I studied Musicology (M.A.) and Theology (Mag. Theol.) at the universities of Freiburg, Vienna, and Oslo. During my studies, I worked as research assistant in dogmatics and liturgical science and as tutor for historical notation. I also published academic articles on church music and reviews on academic publications, scores and recordings. As a guest researcher at the Center for Grundtvigforskning in Aarhus, the Fryske Akademy in Leeuwarden, and the Rijksuniversiteit Groningen I gained first experiences in academia.

My research interests are hymnology and liturgical music mostly in protestant areas in Central Germany, the North Sea coast, and Scandinavia during the 16th – 19th centuries as well as Old Germanic philology and the overall connections between religious belief, culture, and music.

Dr. Federico Lanzellotti

Dr. Federico Lanzellotti

Photo: Chiara Sparacino

“Because Night is Perfection”: Sacred and Devotional Musicking During the Night in Seventeenth-Century Secular Contexts

What did religious and devotional musicking at night look like in 17th century secular contexts? What repertoires, musical behaviours, topics, instruments and styles were associated with the sacred representation of the night in the age between the completion of the Council of Trent (1563) and the epilogue of the War of the Spanish Succession (1715)?

In order to address these questions, in my project I will focus on a series of emblematic case-studies and new paths of research employing interdisciplinary innovative and transversal methodological approaches to sources from the past.
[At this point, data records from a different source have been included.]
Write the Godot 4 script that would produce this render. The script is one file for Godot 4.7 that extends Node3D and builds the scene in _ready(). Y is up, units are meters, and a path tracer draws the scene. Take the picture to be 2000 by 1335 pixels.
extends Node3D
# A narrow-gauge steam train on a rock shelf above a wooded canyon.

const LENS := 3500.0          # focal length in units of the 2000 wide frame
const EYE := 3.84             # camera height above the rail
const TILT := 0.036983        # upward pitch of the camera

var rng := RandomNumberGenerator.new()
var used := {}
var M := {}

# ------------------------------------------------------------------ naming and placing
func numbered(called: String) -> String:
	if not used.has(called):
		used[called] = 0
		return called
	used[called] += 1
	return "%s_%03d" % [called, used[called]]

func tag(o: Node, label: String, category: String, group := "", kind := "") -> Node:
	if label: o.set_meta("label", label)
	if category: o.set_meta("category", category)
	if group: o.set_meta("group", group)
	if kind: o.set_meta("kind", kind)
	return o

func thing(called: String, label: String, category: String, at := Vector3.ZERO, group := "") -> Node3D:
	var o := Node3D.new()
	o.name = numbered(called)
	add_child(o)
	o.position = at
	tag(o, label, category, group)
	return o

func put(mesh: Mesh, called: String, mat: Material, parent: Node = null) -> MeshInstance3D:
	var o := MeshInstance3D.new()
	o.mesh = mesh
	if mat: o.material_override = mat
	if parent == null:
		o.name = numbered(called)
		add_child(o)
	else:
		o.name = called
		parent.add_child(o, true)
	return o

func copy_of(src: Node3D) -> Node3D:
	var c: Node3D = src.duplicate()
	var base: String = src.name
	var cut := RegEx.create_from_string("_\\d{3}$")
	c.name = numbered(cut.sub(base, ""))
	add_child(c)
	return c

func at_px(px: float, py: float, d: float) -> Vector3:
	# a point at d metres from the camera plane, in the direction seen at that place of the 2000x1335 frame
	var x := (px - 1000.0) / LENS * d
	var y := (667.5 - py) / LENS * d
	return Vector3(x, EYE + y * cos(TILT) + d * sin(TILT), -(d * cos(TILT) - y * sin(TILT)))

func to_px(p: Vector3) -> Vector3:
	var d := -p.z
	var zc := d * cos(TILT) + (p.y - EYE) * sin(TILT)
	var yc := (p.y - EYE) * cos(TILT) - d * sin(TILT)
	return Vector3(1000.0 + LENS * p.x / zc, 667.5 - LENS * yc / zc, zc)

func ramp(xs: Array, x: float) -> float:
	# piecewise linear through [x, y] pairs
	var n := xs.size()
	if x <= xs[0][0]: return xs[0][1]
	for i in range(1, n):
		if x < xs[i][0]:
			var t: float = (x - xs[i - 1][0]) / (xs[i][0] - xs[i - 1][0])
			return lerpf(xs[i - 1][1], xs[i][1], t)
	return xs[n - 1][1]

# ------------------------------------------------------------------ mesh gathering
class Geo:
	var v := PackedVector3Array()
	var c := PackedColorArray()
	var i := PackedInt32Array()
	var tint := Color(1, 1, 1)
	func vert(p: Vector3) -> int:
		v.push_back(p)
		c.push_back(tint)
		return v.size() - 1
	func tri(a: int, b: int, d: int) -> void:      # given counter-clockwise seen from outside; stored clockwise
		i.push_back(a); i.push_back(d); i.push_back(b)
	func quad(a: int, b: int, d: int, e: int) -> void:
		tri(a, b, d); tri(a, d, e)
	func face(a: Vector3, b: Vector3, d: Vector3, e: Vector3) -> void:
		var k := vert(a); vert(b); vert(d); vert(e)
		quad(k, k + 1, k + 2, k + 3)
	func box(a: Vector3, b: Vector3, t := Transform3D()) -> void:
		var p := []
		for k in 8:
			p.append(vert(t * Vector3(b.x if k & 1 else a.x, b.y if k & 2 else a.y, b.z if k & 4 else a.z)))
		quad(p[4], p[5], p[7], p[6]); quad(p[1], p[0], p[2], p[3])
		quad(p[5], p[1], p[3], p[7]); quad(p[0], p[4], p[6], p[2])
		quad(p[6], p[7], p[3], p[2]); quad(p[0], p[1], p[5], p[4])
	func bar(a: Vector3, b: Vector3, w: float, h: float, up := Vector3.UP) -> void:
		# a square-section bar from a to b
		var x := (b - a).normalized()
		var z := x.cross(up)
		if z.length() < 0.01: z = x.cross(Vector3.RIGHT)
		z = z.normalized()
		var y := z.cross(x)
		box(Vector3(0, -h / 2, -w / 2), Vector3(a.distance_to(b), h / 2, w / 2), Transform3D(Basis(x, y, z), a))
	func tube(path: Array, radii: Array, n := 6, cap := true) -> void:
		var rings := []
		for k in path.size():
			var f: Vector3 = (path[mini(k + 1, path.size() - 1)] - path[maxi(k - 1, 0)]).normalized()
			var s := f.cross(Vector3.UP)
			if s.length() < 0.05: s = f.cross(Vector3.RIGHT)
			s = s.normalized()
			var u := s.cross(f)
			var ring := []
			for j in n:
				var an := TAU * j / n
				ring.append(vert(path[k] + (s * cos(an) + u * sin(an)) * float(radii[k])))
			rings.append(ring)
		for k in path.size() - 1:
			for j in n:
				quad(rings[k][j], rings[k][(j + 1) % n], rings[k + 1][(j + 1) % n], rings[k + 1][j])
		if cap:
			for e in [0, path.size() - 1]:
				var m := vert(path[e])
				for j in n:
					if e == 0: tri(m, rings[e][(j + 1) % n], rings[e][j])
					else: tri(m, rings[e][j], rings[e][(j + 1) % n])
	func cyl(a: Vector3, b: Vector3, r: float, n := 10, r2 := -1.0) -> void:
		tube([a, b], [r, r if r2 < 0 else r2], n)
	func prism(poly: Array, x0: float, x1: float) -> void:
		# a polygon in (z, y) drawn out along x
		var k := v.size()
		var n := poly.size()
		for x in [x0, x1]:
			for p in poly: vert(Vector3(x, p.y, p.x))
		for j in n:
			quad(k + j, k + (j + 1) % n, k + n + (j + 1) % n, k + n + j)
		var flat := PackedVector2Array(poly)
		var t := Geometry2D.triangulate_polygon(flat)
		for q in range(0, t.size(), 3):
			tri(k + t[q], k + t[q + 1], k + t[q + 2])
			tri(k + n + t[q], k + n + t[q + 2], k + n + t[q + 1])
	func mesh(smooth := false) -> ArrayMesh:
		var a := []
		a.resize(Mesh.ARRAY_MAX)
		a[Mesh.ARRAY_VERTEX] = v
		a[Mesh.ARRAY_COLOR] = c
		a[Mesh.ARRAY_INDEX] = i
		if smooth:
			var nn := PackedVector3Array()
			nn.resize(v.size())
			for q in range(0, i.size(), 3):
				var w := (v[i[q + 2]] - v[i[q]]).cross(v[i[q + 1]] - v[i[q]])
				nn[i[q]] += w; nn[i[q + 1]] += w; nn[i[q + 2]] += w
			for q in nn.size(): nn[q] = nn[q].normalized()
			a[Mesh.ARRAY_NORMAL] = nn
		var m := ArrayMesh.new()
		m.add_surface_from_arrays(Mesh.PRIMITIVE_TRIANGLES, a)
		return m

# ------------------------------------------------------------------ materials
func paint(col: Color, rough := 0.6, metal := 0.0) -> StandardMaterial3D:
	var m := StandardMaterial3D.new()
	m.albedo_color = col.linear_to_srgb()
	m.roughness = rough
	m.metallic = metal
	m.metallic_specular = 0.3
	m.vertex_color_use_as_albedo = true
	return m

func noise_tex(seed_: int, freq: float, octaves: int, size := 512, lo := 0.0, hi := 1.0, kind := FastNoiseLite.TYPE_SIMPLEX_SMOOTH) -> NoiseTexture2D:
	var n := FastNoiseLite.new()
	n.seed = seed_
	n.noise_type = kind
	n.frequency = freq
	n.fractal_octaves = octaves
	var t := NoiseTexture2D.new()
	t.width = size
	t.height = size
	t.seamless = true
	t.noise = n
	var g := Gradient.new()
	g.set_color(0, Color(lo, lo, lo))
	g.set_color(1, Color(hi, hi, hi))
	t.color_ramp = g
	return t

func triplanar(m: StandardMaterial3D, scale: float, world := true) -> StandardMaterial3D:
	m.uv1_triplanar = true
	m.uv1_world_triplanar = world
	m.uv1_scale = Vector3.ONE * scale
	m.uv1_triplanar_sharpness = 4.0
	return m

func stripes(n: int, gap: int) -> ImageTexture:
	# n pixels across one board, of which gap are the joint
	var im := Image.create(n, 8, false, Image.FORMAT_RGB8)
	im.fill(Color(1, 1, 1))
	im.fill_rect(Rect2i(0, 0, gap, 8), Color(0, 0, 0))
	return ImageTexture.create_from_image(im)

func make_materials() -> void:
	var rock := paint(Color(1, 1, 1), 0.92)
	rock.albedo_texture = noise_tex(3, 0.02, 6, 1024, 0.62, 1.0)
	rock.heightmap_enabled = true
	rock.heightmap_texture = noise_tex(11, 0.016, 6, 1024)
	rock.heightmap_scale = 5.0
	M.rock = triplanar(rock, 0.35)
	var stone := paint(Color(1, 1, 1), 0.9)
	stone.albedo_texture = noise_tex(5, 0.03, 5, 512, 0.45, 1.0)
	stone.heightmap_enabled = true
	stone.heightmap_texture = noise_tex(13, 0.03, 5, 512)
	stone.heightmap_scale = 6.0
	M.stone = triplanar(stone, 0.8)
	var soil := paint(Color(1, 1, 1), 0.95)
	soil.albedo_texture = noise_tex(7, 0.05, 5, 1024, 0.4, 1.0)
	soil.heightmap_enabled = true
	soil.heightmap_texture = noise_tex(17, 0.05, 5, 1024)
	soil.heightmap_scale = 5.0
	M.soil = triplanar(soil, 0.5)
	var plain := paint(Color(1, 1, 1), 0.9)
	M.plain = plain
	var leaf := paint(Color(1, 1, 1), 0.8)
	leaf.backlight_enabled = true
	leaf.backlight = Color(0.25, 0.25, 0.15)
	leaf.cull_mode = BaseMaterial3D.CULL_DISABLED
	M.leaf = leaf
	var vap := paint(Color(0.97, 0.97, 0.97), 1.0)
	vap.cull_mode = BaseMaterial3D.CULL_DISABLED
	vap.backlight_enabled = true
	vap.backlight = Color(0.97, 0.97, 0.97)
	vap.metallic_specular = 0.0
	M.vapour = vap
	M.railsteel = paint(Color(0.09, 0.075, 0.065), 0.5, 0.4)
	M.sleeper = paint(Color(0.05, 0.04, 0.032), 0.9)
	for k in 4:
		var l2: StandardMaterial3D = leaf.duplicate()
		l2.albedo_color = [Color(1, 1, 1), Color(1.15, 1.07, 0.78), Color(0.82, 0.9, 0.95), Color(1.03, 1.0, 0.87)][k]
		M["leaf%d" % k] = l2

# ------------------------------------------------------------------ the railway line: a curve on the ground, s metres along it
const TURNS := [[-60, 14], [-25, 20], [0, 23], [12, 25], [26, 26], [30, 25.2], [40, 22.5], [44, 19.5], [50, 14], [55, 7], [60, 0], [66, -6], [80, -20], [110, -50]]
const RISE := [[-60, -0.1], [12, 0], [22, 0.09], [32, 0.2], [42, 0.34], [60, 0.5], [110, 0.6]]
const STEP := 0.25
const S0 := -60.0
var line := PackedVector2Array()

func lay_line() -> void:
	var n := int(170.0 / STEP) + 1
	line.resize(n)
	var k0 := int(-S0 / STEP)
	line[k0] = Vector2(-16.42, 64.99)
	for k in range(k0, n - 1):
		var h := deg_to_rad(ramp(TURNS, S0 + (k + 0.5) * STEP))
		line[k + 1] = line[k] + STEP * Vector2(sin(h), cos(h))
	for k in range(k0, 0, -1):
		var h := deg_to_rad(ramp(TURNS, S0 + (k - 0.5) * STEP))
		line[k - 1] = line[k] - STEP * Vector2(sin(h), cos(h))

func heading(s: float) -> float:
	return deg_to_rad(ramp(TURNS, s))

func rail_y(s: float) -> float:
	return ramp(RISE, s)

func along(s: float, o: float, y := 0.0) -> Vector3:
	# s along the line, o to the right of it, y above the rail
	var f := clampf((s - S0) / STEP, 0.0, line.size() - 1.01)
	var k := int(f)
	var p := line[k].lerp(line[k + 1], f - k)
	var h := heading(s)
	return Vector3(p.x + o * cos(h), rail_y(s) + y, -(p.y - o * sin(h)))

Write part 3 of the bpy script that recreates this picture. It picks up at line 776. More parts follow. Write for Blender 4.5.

In light of the intricate political, economic, cultural and religious panorama that constitutes Modern Europe, the cities of Bologna, Modena and Vienna, strongly linked but highly different with regard to their political, socio-economic, artistic and cultural background, offer the ideal setting for a comprehensive multi-perspective study, which can be contextualised within the broader Italian and European panorama. The reconsideration of musical activity as marked and influenced by day and night, and an overall view of music as a complex cultural and sociological phenomenon will allow a multifaceted outlook on musicking in the seventeenth century.

 

CV

After receiving my PhD in Musicology (Bologna – Madrid, 2022) I was a research fellow at the University of Padua and a contract researcher at the Conservatory of Venice. I am editor of two volumes for the opera omnia of Giovanni Bononcini (Fondazione Arcadia – Milan) and Giuseppe Tartini (University of Padua – Bärenreiter) and I wrote a monograph on the life and works of Carlo Ambrogio Lonati (forthcoming). I combine my interest in philology and musical dramaturgy with my work as a harpsichordist and organist in concerts and recordings.

My main research interests are the 17th- and 18th-century serenata and Italian violin sonata as well as contemporary music, particularly the harpsichord works of György Ligeti and the musical theatre of Silvia Colasanti. I usually collaborate with various national and international cultural institutions and associations that promote music, including the Fondazione Ugo e Olga Levi of Venice and the International Baroque Festival “Grandezze e Meraviglie” of Modena.